Faith in Sports and Politics

Chuck Klosterman wrote a great article over at Grantland about how Tim Tebow polarizes spectators. Whether you like him or not seems to hinge on a question of faith, which Klosterman links to American politics in this passage:
Throughout the 20th century, there were only two presidents who won reelection with a bad economy and high unemployment: FDR in 1936 and Reagan in 1984. In both cases, the incumbent presidents were able to argue that their preexisting plans for jump-starting the economy were better than the hypothetical plans of their opponents (Alf Landon and Walter Mondale, respectively). Both incumbents made a better case for what they intended to do, and both enjoyed decisive victories. In 2012, Barack Obama will face a similar situation. But what will happen if his ultimate opponent provides no plan for him to refute? What if his opponent merely says, "Have faith in me. Have faith that I will figure everything out and that I can fix the economy, because I have faith in the American people. Together, we have faith in each other."
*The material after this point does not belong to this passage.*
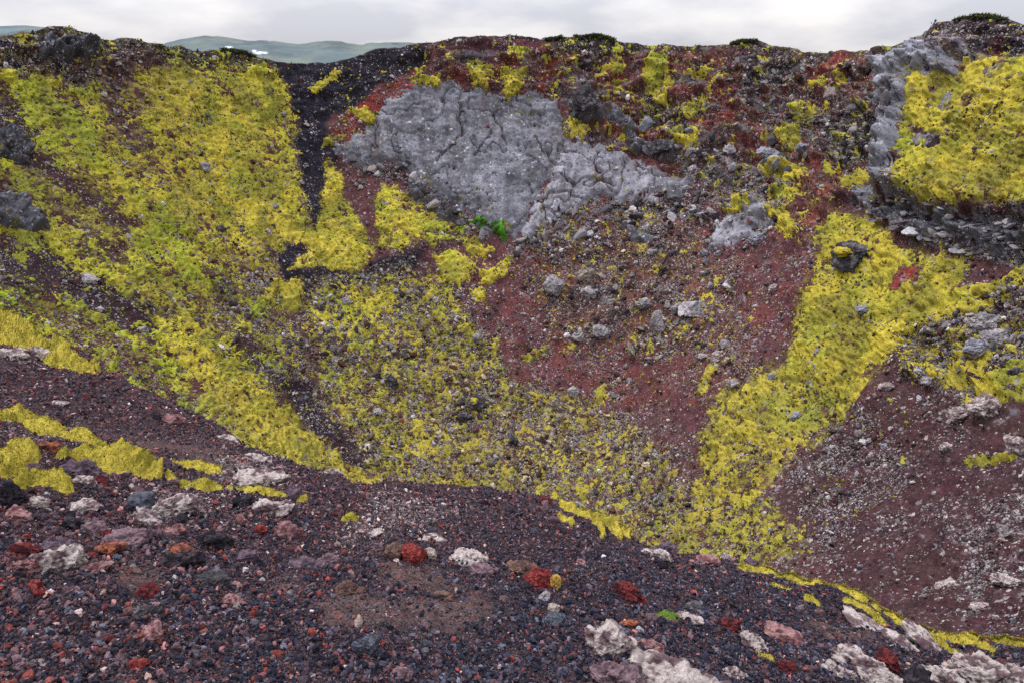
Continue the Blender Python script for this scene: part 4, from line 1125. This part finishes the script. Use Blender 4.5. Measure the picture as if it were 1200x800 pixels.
for u, v, w, h, tone, tilt, lab in FGS:
    p, d = ground_at(u, v + h * .38)
    s = d / F
    up = np.array([0, 0, 1.]) * .5 + gn * .5; up /= np.linalg.norm(up)
    view = p / np.linalg.norm(p); right = np.cross(view, up); right /= np.linalg.norm(right); fwd = np.cross(up, right)
    crust = tone in ('lichen', 'white')
    stone('crusted_rock' if crust else 'loose_stone', lab, 'rock' if crust else 'stone', p, right, up, fwd, w * s * 1.08, h * s * (1.08 if crust else 1.3), max(h * 1.1, w * .65) * s, tone, M_STONE,
          lvl=4 if w > 26 else 3, tilt=tilt, jag=.5 if crust else .35, sink=.4 if crust else .32, fine=.12 if crust else .11)


# ---- gravel on the lip
def near_gravel():
    r = np.random.default_rng(31)
    sizepx = np.maximum(1.6, .0098 * F / FD)
    cell = np.gradient(FV, axis=0) * np.gradient(FU, axis=1)
    inside = ((FU > -60) & (FU < 1260) & (FV < 850))
    cover = (1.9 - 1.65 * BARE + .5 * ga) * np.where(FL > .004, .02, 1)
    lam = np.abs(cell) / (sizepx ** 2) * cover * inside * 1.0
    tot = lam.sum(); n = int(min(tot, 140000)); print('gravel', tot)
    idx = r.choice(lam.size, n, p=(lam / tot).ravel())
    d = FD.ravel()[idx]
    ln = r.lognormal(-.12, .66, n)
    size = np.maximum(.0098, 1.6 * d / F) * np.clip(ln, .4, 3.4)
    pos = Q.reshape(-1, 3)[idx] + r.normal(size=(n, 3)) * (d * 1.0 / F)[:, None] + gn * (size * .22)[:, None]
    nz = NAVYZ.ravel()[idx]
    A = pick(r, n, [(5.5, (.014, .016, .028)), (2.4, (.034, .036, .052)), (1.0, (.08, .085, .11)), (2.0, (.06, .04, .046)), (.4, (.14, .034, .027)), (.2, (.20, .09, .08)), (.06, (.33, .29, .27))])
    B = pick(r, n, [(3.2, (.02, .018, .025)), (3.2, (.06, .04, .047)), (1.4, (.11, .075, .085)), (.9, (.115, .034, .031)), (.4, (.18, .085, .08)), (.25, (.31, .265, .255))])
    col = np.where((r.random(n) < nz * .8)[:, None], A, B)
    col = col * np.array([[1.05, .96, .98]])
    pz = r.random(n) < PALEZ.ravel()[idx] * .35
    col[pz] = pick(r, int(pz.sum()), [(1, (.27, .22, .215)), (1, (.17, .12, .125))])
    px = size * F / d
    for lv, sel in ((0, px <= 6), (1, px > 6)):
        yield stone_cloud(pos[sel], size[sel], col[sel], lv, r, jag=.46, flat=(.4, 1))


def near_scree():
    r = np.random.default_rng(37)
    pr = (leftz * sstep(520, 560, FV) * sstep(760, 640, FV) * 1.6 + .16 + .5 * sstep(880, 1000, FU)) * (FU > -40) * (FU < 1240) * (FV < 830) * (1 - .8 * BARE)
    pr = pr * np.abs(np.gradient(FV, axis=0) * np.gradient(FU, axis=1)) * np.where(FL > .004, 0, 1)
    n = 1300
    idx = r.choice(pr.size, n, p=(pr / pr.sum()).ravel())
    d = FD.ravel()[idx]
    size = np.clip(4.2 * r.power(1.0, n) ** -.42, 4, 18) * d / F
    pos = Q.reshape(-1, 3)[idx] + gn * (size * .1)[:, None]
    col = pick(r, n, [(3, (.025, .02, .028)), (3, (.065, .042, .05)), (2, (.12, .08, .09)), (1.0, (.17, .045, .04)), (.7, (.20, .10, .10)), (1.1, (.30, .26, .25)), (1, (.05, .055, .075))])
    for k in range(6):                       # six rock shapes, turned and stretched
        sel = np.arange(n) % 6 == k
        V, Fc = rock_shape(700 + k, 3, .5, fine=.16); m = len(V); q = sel.sum()
        sc = np.stack([np.ones(q), r.uniform(.6, 1, q), r.uniform(.4, .75, q)], -1)
        P = np.einsum('nij,nmj->nmi', rand_rot(q, r), V[None] * sc[:, None]) * size[sel][:, None, None] + pos[sel][:, None]
        yield P.reshape(-1, 3), (Fc[None] + (np.arange(q) * m)[:, None, None]).reshape(-1, 3), np.repeat(col[sel][:, None], m, 1).reshape(-1, 3)


Vs, Fs, Cs, k = [], [], [], 0
for V, f, c in near_scree():
    Vs.append(V); Fs.append(f + k); Cs.append(c); k += len(V)
o = make_mesh('scree', np.concatenate(Vs), np.concatenate(Fs), M_STONE, np.concatenate(Cs), smooth=False)
tag(o, 'small broken dark, mauve and rusty stones lying among the near gravel', 'scree', kind='stuff')

Vs, Fs, Cs, k = [], [], [], 0
for V, f, c in near_gravel():
    Vs.append(V); Fs.append(f + k); Cs.append(c); k += len(V)
o = make_mesh('gravel', np.concatenate(Vs), np.concatenate(Fs), M_PEB, np.concatenate(Cs), smooth=False)
tag(o, 'black, mauve and red cinder gravel covering the near lip', 'gravel', kind='stuff')

# ------------------------------------------------------------------ the rest of the bowl: near side, both ends and the outer flank
ph = np.linspace(-math.pi, math.pi, 361); ss = np.concatenate([np.linspace(.0, 1.05, 90), np.linspace(1.1, 1.75, 14)])
PHb, Sb = np.meshgrid(ph, ss)
Rb = np.interp(PHb, rphi, rR) * Sb
Xb, Yb = Rb * np.sin(PHb), CY + Rb * np.cos(PHb)
Zb = np.where(Sb <= 1.05, crater_z(Xb, Yb), 0)
zr_ = Zb[89][None]
Zb = np.where(Sb > 1.05, zr_ + (-39 - zr_) * sstep(1.0, 1.75, Sb), Zb) - 3.2
Pb = np.stack([Xb, Yb, Zb], -1)
Pb[..., 2] += np.where(Rb > 3, .5, 0) * (fbm(Pb, 6, 4, 95) - .3)
cb = np.tile(MAROON, Pb.shape[:2] + (1,)).reshape(Pb.shape)
cb = mixc(cb, BROWN, .5 + fbm(Pb, 8, 4, 96)); cb = mixc(cb, NAVY, sstep(.1, .4, fbm(Pb, 12, 4, 97)))
bowl = make_mesh('crater_slope', Pb.reshape(-1, 3), grid_faces(*Sb.shape), M_WALL, np.clip(cb, .004, 1).reshape(-1, 3), alpha=.35)
tag(bowl, 'maroon scree on the near side and outer flank of the crater', 'crater slope', kind='structure')

# ------------------------------------------------------------------ land beyond the crater
a = np.linspace(0, 2 * math.pi, 97)[:-1]
rings = [110, 160, 300, 600, 1200, 2050]
V = [(0, CY, -38)]
for R_ in rings: V += [(R_ * math.sin(t), CY + R_ * math.cos(t), -38) for t in a]
# an annulus: starts outside the crater so that it never roofs the bowl
V = np.array(V[1:], float); n = len(a)
Fc = [[k * n + j, (k + 1) * n + j, (k + 1) * n + (j + 1) % n, k * n + (j + 1) % n] for k in range(len(rings) - 1) for j in range(n)]
plain = make_mesh('plain', V, np.array(Fc), M_HILL, np.tile(C(.075, .085, .06), (len(V), 1)))
tag(plain, 'low grey green land outside the crater', 'land', kind='structure')


def hill(label, Y, prof, col):
    u = np.linspace(prof[0][0], prof[-1][0], 420)
    top = interp(prof, u)
    t = np.linspace(0, 1, 70)
    d = ray(u, top); base = d * (Y / d[:, 1])[:, None]
    z0 = -38.5
    P = np.empty((70, 420, 3))
    for k, tt in enumerate(t):      # front foot .. crest .. back foot
        s_ = (tt - .6) / .6 if tt < .6 else (tt - .6) / .4
        P[k, :, 0] = base[:, 0] * (1 + s_ * .30); P[k, :, 1] = base[:, 1] * (1 + s_ * .30)
        P[k, :, 2] = z0 + (base[:, 2] - z0) * (1 - s_ * s_) ** 1.0
    P[..., 2] += 8 * fbm(P, 110, 5, 91) * np.sin(np.pi * np.clip(t, 0, 1))[:, None] * (np.abs((t - .6)) > .02)[:, None]
    c = np.tile(col, P.shape[:2] + (1,)).reshape(P.shape)
    c = mixc(c, C(.11, .13, .11), sstep(-.1, .4, fbm(P, 90, 5, 92)) * .8)
    c = mixc(c, C(.06, .075, .085), sstep(.05, .35, fbm(P * np.array([1, 1, 3]), 60, 5, 93)) * .8)
    pu, pv, _ = proj(P)
    snow = np.maximum.reduce([sstep(1.3, .3, np.hypot((pu - a_) / w_, (pv - b_) / h_)) for a_, b_, w_, h_ in ((268, 56, 5, 1.6), (306, 62, 9, 1.2), (298, 60, 3, 1))])
    c = mixc(c, C(.6, .62, .66), snow + 0 * pu)
    o = make_mesh('hill', P.reshape(-1, 3), grid_faces(70, 420), M_HILL, np.clip(c, .01, 1).reshape(-1, 3))
    tag(o, label, 'hill', kind='structure')


hill('pale grey green hills beyond the left rim', 1200, [(150, 90), (175, 60), (195, 51), (215, 46), (240, 42), (265, 44), (290, 48), (320, 49), (350, 52), (375, 50), (400, 50), (425, 54), (450, 50), (480, 50), (520, 56), (560, 90)], C(.08, .105, .115))
hill('blue grey hill at the far left edge of the skyline', 1600, [(-85, 60), (-60, 38), (-40, 33), (0, 31), (30, 30), (60, 33), (110, 48), (170, 90)], C(.085, .12, .14))

# ------------------------------------------------------------------ light, sky, camera
SUN_EL, SUN_AZ = math.radians(56), math.radians(-55)      # azimuth from +Y, clockwise: ahead and to the left
sd = bpy.data.lights.new('sun', 'SUN'); sd.energy = 2.6; sd.angle = math.radians(10); sd.color = (1, .96, .9)
so = bpy.data.objects.new('sun', sd); COL.objects.link(so)
so.rotation_euler = (math.pi / 2 - SUN_EL, 0, -SUN_AZ + math.pi)

w = bpy.data.worlds.new('World'); scene.world = w; w.use_nodes = True
nt = w.node_tree; N = nt.nodes.new; L = nt.links.new
bg = nt.nodes['Background']
sky = N('ShaderNodeTexSky'); sky.sky_type = 'NISHITA'; sky.sun_disc = False; sky.sun_elevation = SUN_EL; sky.sun_rotation = SUN_AZ
co = N('ShaderNodeTexCoord')
sep = N('ShaderNodeSeparateXYZ'); L(co.outputs['Generated'], sep.inputs[0])
# overcast deck: three times brighter overhead than at the horizon
el = N('ShaderNodeMapRange'); el.inputs[1].default_value = 0; el.inputs[2].default_value = 1; el.inputs[3].default_value = 1.0; el.inputs[4].default_value = 4.6
L(sep.outputs['Z'], el.inputs[0])
# cloud noise on a flat deck: direction divided by height
zz = N('ShaderNodeMath'); zz.operation = 'ADD'; zz.inputs[1].default_value = .30; L(sep.outputs['Z'], zz.inputs[0])
zm = N('ShaderNodeMath'); zm.operation = 'MAXIMUM'; zm.inputs[1].default_value = .05; L(zz.outputs[0], zm.inputs[0])
dv_ = N('ShaderNodeVectorMath'); dv_.operation = 'DIVIDE'
cm = N('ShaderNodeCombineXYZ'); [L(zm.outputs[0], cm.inputs[i]) for i in range(3)]
L(co.outputs['Generated'], dv_.inputs[0]); L(cm.outputs[0], dv_.inputs[1])
nz = N('ShaderNodeTexNoise'); nz.inputs['Scale'].default_value = 1.5; nz.inputs['Detail'].default_value = 5; nz.inputs['Roughness'].default_value = .5
L(dv_.outputs[0], nz.inputs['Vector'])
rp = N('ShaderNodeValToRGB'); rp.color_ramp.elements[0].position = .40; rp.color_ramp.elements[1].position = .62
rp.color_ramp.elements[0].color = (.62, .63, .71, 1); rp.color_ramp.elements[1].color = (.97, .94, .94, 1)
L(nz.outputs['Fac'], rp.inputs[0])
sc_ = N('ShaderNodeVectorMath'); sc_.operation = 'SCALE'; L(rp.outputs[0], sc_.inputs[0]); L(el.outputs[0], sc_.inputs['Scale'])
s2 = N('ShaderNodeVectorMath'); s2.operation = 'SCALE'; L(sky.outputs[0], s2.inputs[0]); s2.inputs['Scale'].default_value = .08
mx = N('ShaderNodeMix'); mx.data_type = 'VECTOR'; mx.inputs[0].default_value = .88
L(s2.outputs[0], mx.inputs[4]); L(sc_.outputs[0], mx.inputs[5])
L(mx.outputs[1], bg.inputs['Color']); bg.inputs['Strength'].default_value = 1.0

cd = bpy.data.cameras.new('camera'); cd.sensor_fit = 'HORIZONTAL'; cd.sensor_width = 36; cd.lens = 24; cd.clip_start = .05; cd.clip_end = 30000
cam = bpy.data.objects.new('camera', cd); COL.objects.link(cam)
cam.location = (0, 0, 0); cam.rotation_euler = (math.pi / 2 - PITCH, 0, 0)
scene.camera = cam
scene.view_settings.view_transform = 'Standard'; scene.view_settings.look = 'None'
scene.view_settings.exposure = 0.0; scene.view_settings.gamma = 1.0; scene.view_settings.use_curve_mapping = False
scene.cycles.max_bounces = 4; scene.cycles.diffuse_bounces = 2; scene.cycles.glossy_bounces = 1
scene.cycles.use_denoising = False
How do you refute the non-argument of meaningful faith?

You (usually) don't. You (usually) lose.

Monday, January 2, 2012

"No drug, not even alcohol, causes the fundamental ills of society. If we're looking for the source of our troubles, we shouldn't test people for drugs, we should test them for stupidity, ignorance, greed, and love of power."
--P.J. O'Rourke

a Family Tree of Literary Detectives





I wrote and designed this chart (with the help of Walter Green) for the Believer back in June 2011. It charts the chronology, authorship, and influence of fictional literary detectives. I also organized the detectives into stylistic groups: hard-boiled, gentleman, kid, sci-fi, etc.